Hello! We have learned a lot in these last few lessons. Let us take a moment to review what we have learned.

First, we learned the English cardinal numbers from eleven to twenty. We learned that the numbers system is complex but is run by patterns. Many of these numbers are composed from the names of numbers you have already learned. The number “eleven” must simply be memorized, as it does not derive its name from any other number. Notice that he numbers “twelve” and “twenty” each begin with the letters tw-, that is because they derive their names from the number “two”. The numbers “thirteen” to “nineteen” all follow a similar pattern. The name of each number begins with a form of the number ten less than it, and ends with the letters -teen.

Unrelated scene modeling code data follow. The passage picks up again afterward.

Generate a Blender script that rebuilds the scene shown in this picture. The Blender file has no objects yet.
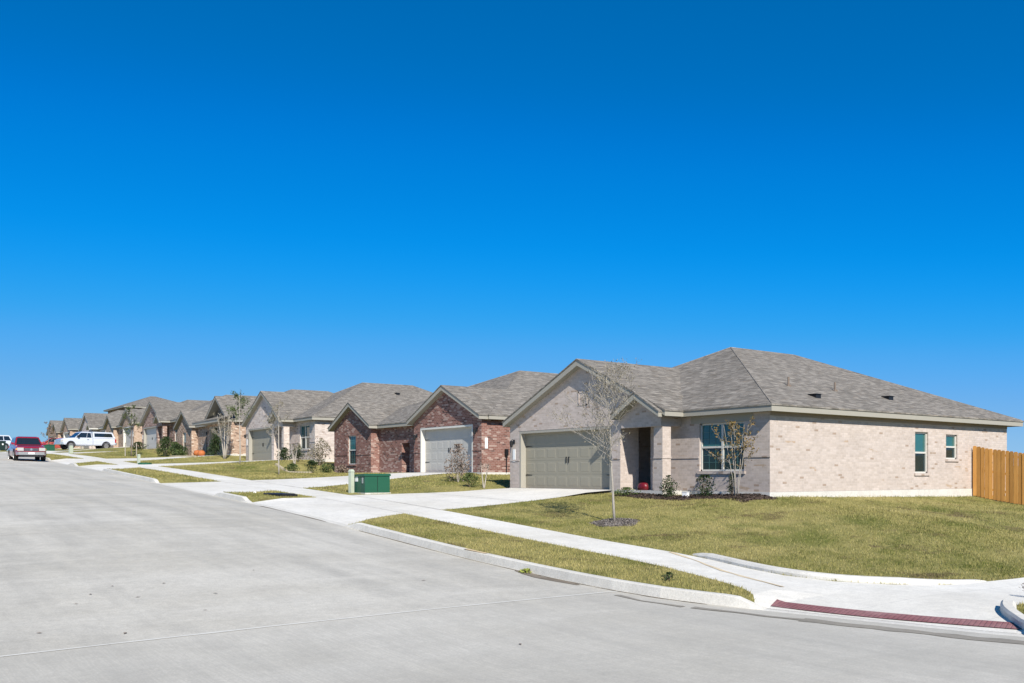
import bpy, math, random
import numpy as np
from mathutils import Vector, Matrix
from mathutils.geometry import delaunay_2d_cdt
R = math.radians
random.seed(7); RNG = np.random.default_rng(7)
SC = bpy.context.scene
COL = SC.collection

# ------------------------------------------------------------------ camera, sky, sun, exposure
# world frame: x = away from the street axis towards the houses, y = along the street, z = up, eye at z 0
THETA = math.atan(682/930)
cd = bpy.data.cameras.new('camera'); cam = bpy.data.objects.new('camera', cd); COL.objects.link(cam)
cam.location = (0, 0, 0); cam.rotation_euler = (R(90), 0, -THETA)
cd.sensor_width = 36; cd.lens = 930/1024*36; cd.shift_y = (474-341.5)/1024
cd.clip_start = .1; cd.clip_end = 5000
SC.camera = cam
SUN_EL = 38.0; SUN_PHI = 70.0            # light travels towards (+cos, +sin) of SUN_PHI
sx, sy = -math.cos(R(SUN_PHI)), -math.sin(R(SUN_PHI))
W = bpy.data.worlds.new('World'); SC.world = W; W.use_nodes = True
nt = W.node_tree; nt.nodes.clear()
wo = nt.nodes.new('ShaderNodeOutputWorld'); bg = nt.nodes.new('ShaderNodeBackground')
sk = nt.nodes.new('ShaderNodeTexSky'); sk.sky_type = 'NISHITA'; sk.sun_disc = False
sk.sun_elevation = R(SUN_EL); sk.sun_rotation = math.atan2(sx, sy)
sk.air_density = .5; sk.dust_density = 0.0; sk.ozone_density = 6.0; sk.altitude = 600
def vscale(src, k):
    n = nt.nodes.new('ShaderNodeVectorMath'); n.operation = 'SCALE'; n.inputs[3].default_value = k; nt.links.new(src, n.inputs[0]); return n.outputs[0]
cu = nt.nodes.new('ShaderNodeRGBCurve')          # the deep polarised blue of this sky, pale only near the horizon
for ch, pts in enumerate(([(0,.0),(.04,.0),(.075,.002),(.10,.022),(.136,.085),(.196,.165),(.324,.27),(1,.42)],
                          [(0,.06),(.084,.155),(.124,.232),(.204,.352),(.264,.400),(.36,.445),(.54,.53),(1,.55)],
                          [(0,.12),(.196,.50),(.284,.73),(.44,.88),(.54,.88),(.68,.84),(.84,.80),(1,.70)])):
    c = cu.mapping.curves[ch]
    while len(c.points) < len(pts): c.points.new(.5, .5)
    for p, (a, b) in zip(c.points, pts): p.location = (a, b); p.handle_type = 'AUTO_CLAMPED'
cu.mapping.update()
nt.links.new(vscale(sk.outputs[0], .15*1.338/2.5), cu.inputs['Color'])
nt.links.new(vscale(cu.outputs[0], 1/(1.338*.12)), bg.inputs[0]); nt.links.new(bg.outputs[0], wo.inputs[0])
bg.inputs[1].default_value = .12
sd = bpy.data.lights.new('sun', 'SUN'); sd.energy = 5.0; sd.angle = R(.5); sd.color = (1, .95, .865)
sun = bpy.data.objects.new('sun', sd); COL.objects.link(sun)
dv = Vector((sx*math.cos(R(SUN_EL)), sy*math.cos(R(SUN_EL)), math.sin(R(SUN_EL))))
sun.rotation_euler = dv.to_track_quat('Z', 'Y').to_euler(); sun.location = (0, -20, 40)
SC.view_settings.view_transform = 'Standard'; SC.view_settings.look = 'None'
SC.view_settings.exposure = .42; SC.view_settings.gamma = 1

# ------------------------------------------------------------------ helpers
def tag(o, label=None, cat=None, group=None, kind=None):
    if label: o['label'] = label
    if cat: o['category'] = cat
    if group: o['group'] = group
    if kind: o['kind'] = kind
    return o
def empty(name, loc=(0,0,0), rz=0, **k):
    o = bpy.data.objects.new(name, None); COL.objects.link(o)
    o.location = loc; o.rotation_euler = (0,0,rz); o.empty_display_size = .3
    return tag(o, **k)
def auto_uv(me):
    n = len(me.loops)
    if n == 0: return
    uv = me.uv_layers.new(name='UVMap')
    co = np.empty(len(me.vertices)*3); me.vertices.foreach_get('co', co); co = co.reshape(-1,3)
    vi = np.empty(n, dtype=np.int32); me.loops.foreach_get('vertex_index', vi)
    lt = np.empty(len(me.polygons), dtype=np.int32); me.polygons.foreach_get('loop_total', lt)
    nr = np.empty(len(me.polygons)*3); me.polygons.foreach_get('normal', nr); nr = nr.reshape(-1,3)
    nr = np.repeat(nr, lt, axis=0)
    t = np.stack([-nr[:,1], nr[:,0], np.zeros(n)], 1); l = np.linalg.norm(t, axis=1)
    flat = l < .05; t[flat] = (1,0,0); l[flat] = 1; t /= l[:,None]
    v = np.cross(nr, t); p = co[vi]
    out = np.stack([(p*t).sum(1), (p*v).sum(1)], 1)
    uv.data.foreach_set('uv', out.ravel())
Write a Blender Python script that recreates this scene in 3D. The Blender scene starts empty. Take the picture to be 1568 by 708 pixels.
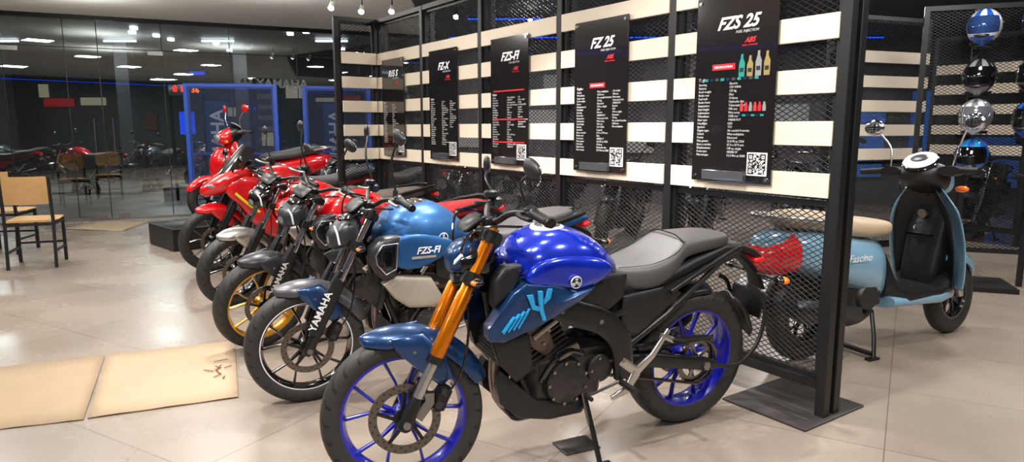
import bpy, bmesh, math, random
from mathutils import Vector, Matrix
random.seed(7)
rad=math.radians
scene=bpy.context.scene
COL=scene.collection

# ------------------------------------------------------------------ materials
def lin(c):
    return tuple(((x/255)/12.92 if x/255<=0.04045 else ((x/255+0.055)/1.055)**2.4) for x in c)
def setin(b,n,v):
    if n in b.inputs: b.inputs[n].default_value=v
def M(name,col,rough=.5,metal=0,coat=0,emit=0,bump=0,bscale=200,var=0.06,vscale=6,spec=.5):
    m=bpy.data.materials.new(name); m.use_nodes=True
    nt=m.node_tree; b=nt.nodes['Principled BSDF']; L=nt.links
    c=lin(col)
    tc=nt.nodes.new('ShaderNodeTexCoord')
    nz=nt.nodes.new('ShaderNodeTexNoise'); nz.inputs['Scale'].default_value=vscale; nz.inputs['Detail'].default_value=4
    L.new(tc.outputs['Object'],nz.inputs['Vector'])
    mx=nt.nodes.new('ShaderNodeMix'); mx.data_type='RGBA'
    mx.inputs[6].default_value=tuple(x*(1-var) for x in c)+(1,)
    mx.inputs[7].default_value=tuple(min(1,x*(1+var)) for x in c)+(1,)
    L.new(nz.outputs['Fac'],mx.inputs[0]); L.new(mx.outputs[2],b.inputs['Base Color'])
    b.inputs['Roughness'].default_value=rough; b.inputs['Metallic'].default_value=metal
    setin(b,'Coat Weight',coat); setin(b,'Coat Roughness',.04); setin(b,'Specular IOR Level',spec)
    if emit:
        b.inputs['Emission Color'].default_value=c+(1,); b.inputs['Emission Strength'].default_value=emit
    if bump:
        n2=nt.nodes.new('ShaderNodeTexNoise'); n2.inputs['Scale'].default_value=bscale
        L.new(tc.outputs['Object'],n2.inputs['Vector'])
        bp=nt.nodes.new('ShaderNodeBump'); bp.inputs['Strength'].default_value=bump; bp.inputs['Distance'].default_value=.002
        L.new(n2.outputs['Fac'],bp.inputs['Height']); L.new(bp.outputs['Normal'],b.inputs['Normal'])
    return m
def tyre_mat(name,Rt):
    m=M(name,(30,30,31),.55,var=.15); nt=m.node_tree; L=nt.links; b=nt.nodes['Principled BSDF']
    tc=nt.nodes.new('ShaderNodeTexCoord'); sp=nt.nodes.new('ShaderNodeSeparateXYZ'); L.new(tc.outputs['Object'],sp.inputs[0])
    def mth(op,a,bb=None):
        n=nt.nodes.new('ShaderNodeMath'); n.operation=op
        for i,x in enumerate((a,bb)):
            if x is None: continue
            if isinstance(x,(int,float)): n.inputs[i].default_value=x
            else: L.new(x,n.inputs[i])
        return n.outputs[0]
    at=mth('ARCTAN2',sp.outputs[2],sp.outputs[0])
    ab=mth('ABSOLUTE',sp.outputs[1])
    q=mth('ADD',mth('MULTIPLY',at,26/(2*math.pi)),mth('MULTIPLY',ab,22))
    fr=mth('FRACT',q)
    g=mth('LESS_THAN',fr,.16)
    r=mth('SQRT',mth('ADD',mth('MULTIPLY',sp.outputs[2],sp.outputs[2]),mth('MULTIPLY',sp.outputs[0],sp.outputs[0])))
    g=mth('MULTIPLY',g,mth('GREATER_THAN',r,Rt-.034))
    g=mth('MULTIPLY',g,mth('GREATER_THAN',ab,.012))
    h=mth('SUBTRACT',1,g)
    bp=nt.nodes.new('ShaderNodeBump'); bp.inputs['Strength'].default_value=1; bp.inputs['Distance'].default_value=.006
    L.new(h,bp.inputs['Height']); L.new(bp.outputs['Normal'],b.inputs['Normal'])
    mx=nt.nodes.new('ShaderNodeMix'); mx.data_type='RGBA'
    mx.inputs[6].default_value=(.024,.022,.020,1); mx.inputs[7].default_value=(.003,.003,.003,1)
    L.new(g,mx.inputs[0]); L.new(mx.outputs[2],b.inputs['Base Color'])
    return m
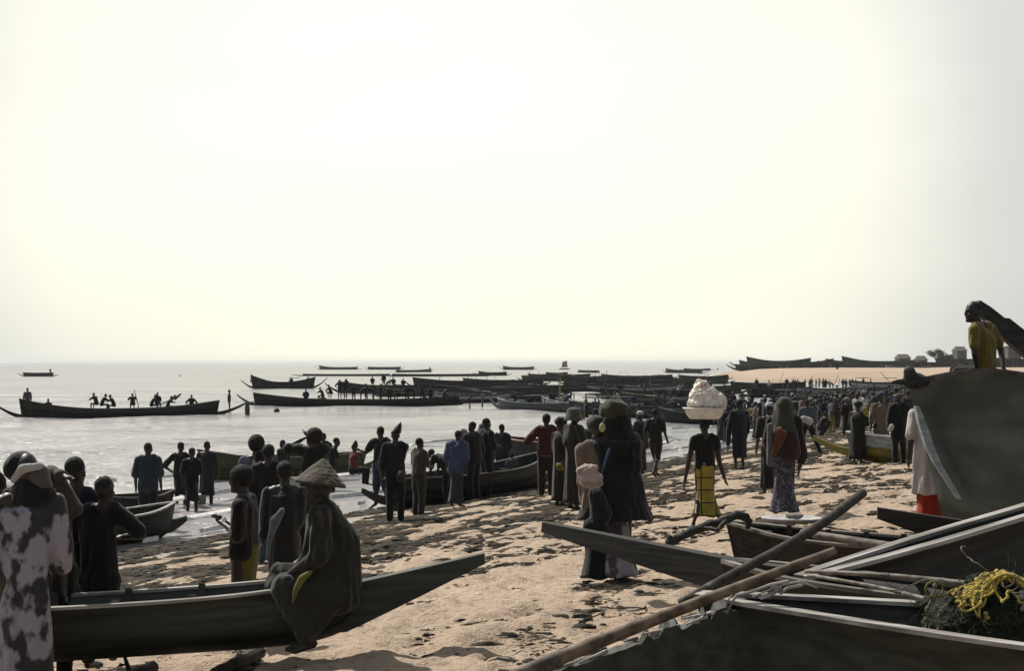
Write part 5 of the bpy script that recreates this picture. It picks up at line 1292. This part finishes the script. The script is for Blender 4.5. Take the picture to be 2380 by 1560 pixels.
for (bt, u, ps, yw, lab, up) in (
    (w2, 117, 'stand', 0, 'minute figure at the right end of the tiny lone canoe', .5),
    (w3, 583 + 8, 'row', 80, 'figure crouched at the left tip of the upswept canoe', .9), (w3, 676, 'stand', 0, 'left of the two figures near the right end of the upswept canoe', .0), (w3, 713, 'stand', 0, 'rightmost figure in the upswept canoe', .1),
    (w4, 752, 'row', 70, 'man stooping left in the busy canoe', .2), (w4, 712, 'sit', 0, 'leftmost head in the busy canoe', .0), (w4, 790, 'hips', 10, 'left man of the standing pair in the busy canoe', .35), (w4, 803, 'stand', -10, 'right man of the standing pair in the busy canoe', .35),
    (w4, 838, 'bend', -80, 'man bending right over the load of the busy canoe', .1), (w4, 868, 'bend', 80, 'man bending left in the middle of the busy canoe', .1), (w4, 905, 'stand', 0, 'man standing just right of the middle of the busy canoe', -.2),
    (w4, 925, 'row', 30, 'man crouching right of the middle in the busy canoe', .2), (w4, 962, 'bend', 80, 'man stooping near the right part of the busy canoe', .1), (w4, 1000, 'stand', 20, 'man standing near the right end of the busy canoe', -.2), (w4, 1030, 'row', -60, 'last man crouching at the right end of the busy canoe', .2),
    (w4, 770, 'crouch', 60, 'man crouching left of the standing pair in the busy canoe', .5), (w4, 822, 'hips', 0, 'broad man just right of the standing pair in the busy canoe', .0), (w4, 850, 'reach', -60, 'man reaching right over the busy canoe', .0), (w4, 885, 'carry', 60, 'man holding gear left of the middle of the busy canoe', .0), (w4, 980, 'hips', 0, 'man with elbows out near the right end of the busy canoe', .0), (w4, 945, 'arm_up', 0, 'man raising one arm in the right half of the busy canoe', -.1),
    (w5, 803, 'stand', 0, 'man at the far left tip of the second-row canoe', -.1), (w5, 865, 'sit', 0, 'head above the left part of the second-row canoe', .6), (w5, 892, 'stand', 0, 'tallest man standing in the second-row canoe', .45), (w5, 899, 'bend', -70, 'man bending right beside the tallest man in the second-row canoe', .1), (w5, 915, 'sit', 0, 'seated man right of the tallest in the second-row canoe', .5), (w5, 938, 'sit', 0, 'rightmost seated man in the second-row canoe', .4),
    (w9, 918, 'stand', 0, 'figure at the left end of the canoe below the horizon', .0), (w9, 995, 'stand', 0, 'lone figure standing at the right end of the canoe below the horizon', .4),
    (w15, 1600, 'stand', 0, 'figure standing in the canoe off the spit tip', .2),
    (w17, 1288, 'stand', 30, 'man standing by the ochre mast of the pale boat', -.1), (w17, 1318, 'bend', -60, 'man bending before the cabin of the pale boat', .0), (w16, 1200, 'row', 60, 'man in faded pink crouching in the green canoe', .3), (w16, 1232, 'stand', 0, 'man standing in the green canoe', -.5),
    (packed[3], 1350, 'bend', 60, 'man stooping beside the white roof', .3), (packed[3], 1368, 'stand', 0, 'man standing behind the white roof', .1), (packed[2], 1430, 'stand', 0, 'figure in the upper row right of the ochre mast', .0), (packed[2], 1492, 'stand', 0, 'second figure in the upper row, farther right of the mast', .0),
    (packed[5], 1760, 'stand', 0, 'man standing at the middle of the canoe with the upturned tip', -.1), (packed[5], 1826, 'sit', 0, 'man seated near the tip of the canoe with the upturned tip', .4), (packed[6], 1450, 'bend', 80, 'man stooping in the dark canoe left of the basin', .1), (packed[7], 1580, 'stand', 0, 'man standing in the canoe just left of the basin', -.1)):
    crew(lab, u, bt, max(-.97, min(.97, tt(bt, u))), ps, yw, 1.7, up, None)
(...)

Then, we learned about the use of the prepositions “to” and “from”. We learned that a preposition indicates a relation between things mentioned in a sentence. The preposition “to” indicates direction towards a goal.  When the goal is physical, such as a destination, "to" implies movement in the direction of the goal. When the goal is not a physical place, for instance, an action, "to" marks a verb; it is attached as an infinitive and expresses purpose. The preposition “from” is  used to indicate the source or origin of something. The prepositions “to” and “from” are also commonly used to indicate the transfer of an object amongst people.

Finally, we learned how to use the auxiliary verbs “have”, “need” and “must”, which are verbs functioning to give further information about the main verb following them. These auxiliary verbs indicate necessity. “Have” and “need” are used with the infinitive form of the main verb, while “must” is used with the infinitive form of the main verb without the word “to”. The verbs “have” and “need”, in general, indicate the necessity of an action by placing the verb “have” or “need” before the infinitive form of any other verb. The only difference in using “must” is that the we omit the word “to” between the auxiliary verb “must” and the main verb.

Great! Now that you have reviewed each of these concepts, you have reinforced the knowledge you have learned thus far.